# Do this
Find the string "script" in the records. Copy every line it appears in.

# Source data
--------

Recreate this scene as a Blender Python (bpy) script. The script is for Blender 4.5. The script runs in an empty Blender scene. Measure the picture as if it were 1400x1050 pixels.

--------

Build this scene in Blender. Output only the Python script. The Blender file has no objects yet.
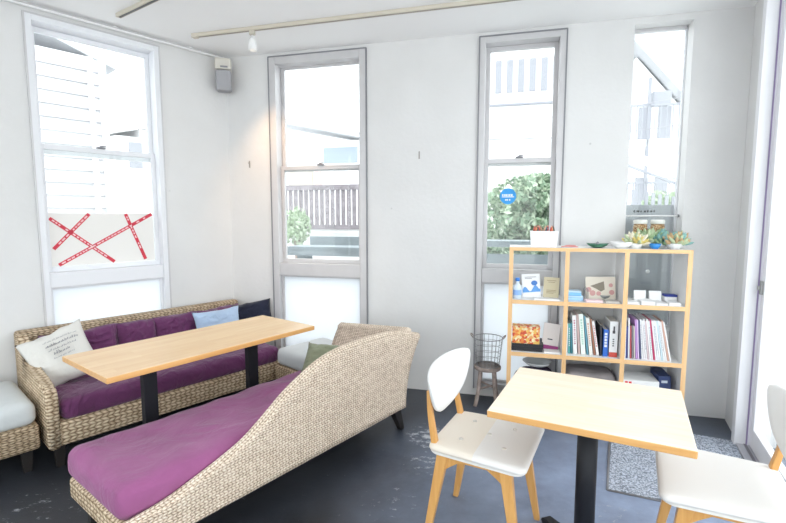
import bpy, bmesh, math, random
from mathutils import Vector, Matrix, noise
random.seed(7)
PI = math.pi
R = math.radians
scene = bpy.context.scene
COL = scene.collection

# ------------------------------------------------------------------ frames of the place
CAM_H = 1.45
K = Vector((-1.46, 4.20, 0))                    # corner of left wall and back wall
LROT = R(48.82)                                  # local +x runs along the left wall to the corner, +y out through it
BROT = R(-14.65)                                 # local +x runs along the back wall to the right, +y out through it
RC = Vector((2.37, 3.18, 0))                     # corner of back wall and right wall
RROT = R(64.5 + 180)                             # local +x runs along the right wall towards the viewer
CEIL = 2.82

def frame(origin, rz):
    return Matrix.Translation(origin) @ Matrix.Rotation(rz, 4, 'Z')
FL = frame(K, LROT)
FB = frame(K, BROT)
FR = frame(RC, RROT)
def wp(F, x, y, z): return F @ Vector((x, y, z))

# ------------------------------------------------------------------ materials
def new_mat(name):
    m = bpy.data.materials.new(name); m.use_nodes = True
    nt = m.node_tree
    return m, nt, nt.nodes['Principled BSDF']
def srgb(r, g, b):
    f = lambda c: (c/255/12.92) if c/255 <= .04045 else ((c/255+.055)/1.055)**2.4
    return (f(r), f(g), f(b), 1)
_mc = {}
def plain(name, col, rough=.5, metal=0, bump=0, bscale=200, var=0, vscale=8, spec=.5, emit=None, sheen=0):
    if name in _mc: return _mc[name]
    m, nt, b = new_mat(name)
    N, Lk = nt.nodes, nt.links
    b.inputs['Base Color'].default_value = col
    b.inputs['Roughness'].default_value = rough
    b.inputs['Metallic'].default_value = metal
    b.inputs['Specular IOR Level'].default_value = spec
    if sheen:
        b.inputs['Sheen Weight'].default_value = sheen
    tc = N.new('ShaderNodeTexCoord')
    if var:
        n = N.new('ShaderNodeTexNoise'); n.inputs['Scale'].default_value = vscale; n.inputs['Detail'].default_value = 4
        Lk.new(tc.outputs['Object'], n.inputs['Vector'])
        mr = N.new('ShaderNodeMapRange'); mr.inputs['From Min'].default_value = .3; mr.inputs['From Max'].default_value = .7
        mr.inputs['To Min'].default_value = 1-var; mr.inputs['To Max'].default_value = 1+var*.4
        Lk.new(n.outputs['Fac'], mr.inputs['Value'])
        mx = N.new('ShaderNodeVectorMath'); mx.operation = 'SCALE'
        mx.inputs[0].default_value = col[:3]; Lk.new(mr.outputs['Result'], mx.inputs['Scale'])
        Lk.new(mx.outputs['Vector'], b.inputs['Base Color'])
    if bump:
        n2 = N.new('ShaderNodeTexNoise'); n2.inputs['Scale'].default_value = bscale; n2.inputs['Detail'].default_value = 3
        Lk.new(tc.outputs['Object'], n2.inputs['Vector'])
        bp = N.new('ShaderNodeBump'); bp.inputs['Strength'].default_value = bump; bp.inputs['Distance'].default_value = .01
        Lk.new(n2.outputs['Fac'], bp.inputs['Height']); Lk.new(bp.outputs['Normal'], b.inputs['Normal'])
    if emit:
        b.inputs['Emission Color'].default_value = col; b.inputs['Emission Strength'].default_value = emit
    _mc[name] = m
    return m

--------

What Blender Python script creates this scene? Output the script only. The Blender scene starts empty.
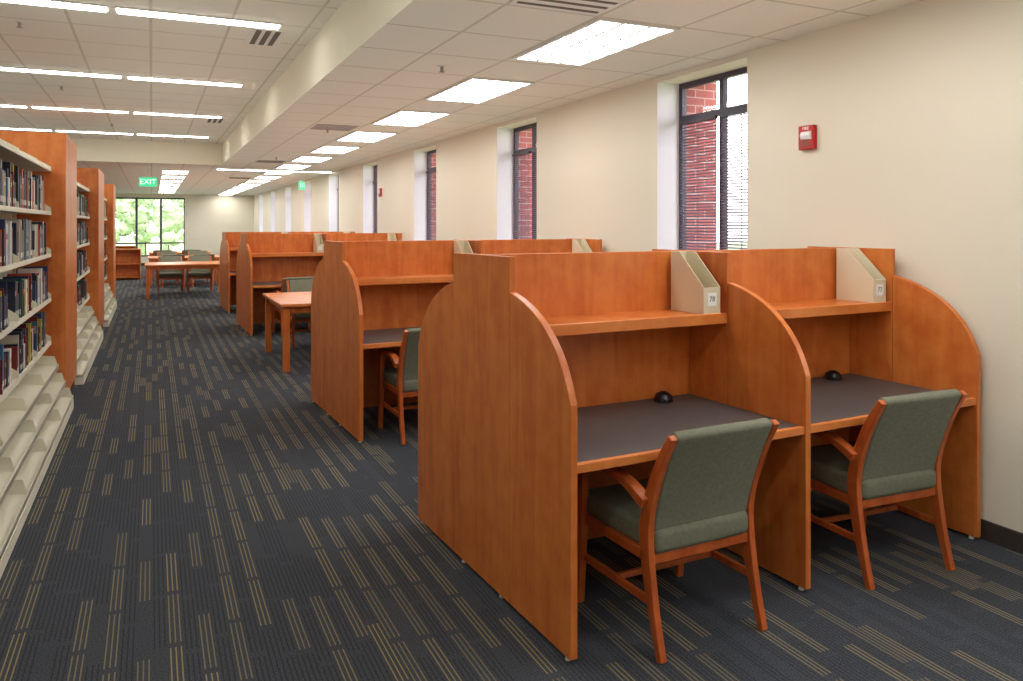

--------

# Task output
Recreate this scene as a Blender Python (bpy) script. The script is for Blender 4.5. The script runs in an empty Blender scene. Measure the picture as if it were 1400x1050 pixels.
Build this scene in Blender. Output only the Python script. The Blender file has no objects yet.
What Blender Python script creates this scene? Output the script only. The Blender scene starts empty.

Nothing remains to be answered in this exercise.